ВООРУЖЁННЫЙ ХУДОЖНИК
Произведение и дискурс: двойное конструирование как предпосылка современного искусства
Дмитрий Анатольевич Музелла Декабрь 2025
«Художник создаётся тем, что сам помогает создавать.»
— Пьер Бурдьё, Les Règles de l’art (1992)
Введение: Парадокс немого художника
В панораме современного искусства наблюдается парадоксальное явление: никогда ещё художники не имели такого доступа к инструментам прямой коммуникации с публикой, и никогда ещё большинство из них не казалось столь неспособным артикулировать значимый дискурс о собственном творчестве. Instagram, TikTok, социальные сети в целом демократизировали видимость, но эта демократизация произвела неожиданный эффект: распространение изображений, сопровождаемых «мыслишками» — общими фразами, вырванными из контекста цитатами, пустыми подписями.
Данное эссе отстаивает конкретный тезис: современный художник должен одновременно конструировать и произведение, и дискурс о произведении. Это не два отдельных момента, не две опциональные компетенции.
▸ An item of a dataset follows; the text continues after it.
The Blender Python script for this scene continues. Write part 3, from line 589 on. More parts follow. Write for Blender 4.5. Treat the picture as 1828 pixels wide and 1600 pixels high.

Это две стороны одной медали, определяющей саму возможность существования в качестве художника в культурном поле XXI века.
Этот тезис вписывается в более широкий теоретический проект — Гексалогию взаимосвязанных эссе, исследующих трансформации ценности, легитимации и структуры в современном мире: «Цифровые соты» (ризоматическая структура), «Костёр пергаментов» (кризис легитимации через дипломы), «Восстание прачек» (технологический переход), «После потопа» (экономика изобилия), «Время не возвращается — поднимается и опускается» (философский фреймворк спирального времени).
I. Художественное поле как поле битвы
1.1 Теория поля Бурдьё
Чтобы понять необходимость «вооружённого художника», следует начать с теории художественного поля, разработанной французским социологом Пьером Бурдьё, в частности в его фундаментальном труде Les Règles de l’art: Genèse et structure du champ littéraire (1992).
Бурдьё описывает художественное поле как социальное пространство, структурированное отношениями силы, где агенты (художники, критики, галеристы, институции) конкурируют за накопление различных форм капитала: экономического, социального, культурного и — что особенно важно — символического. Символический капитал — это признание, легитимация, власть определять, что есть искусство, а что — нет.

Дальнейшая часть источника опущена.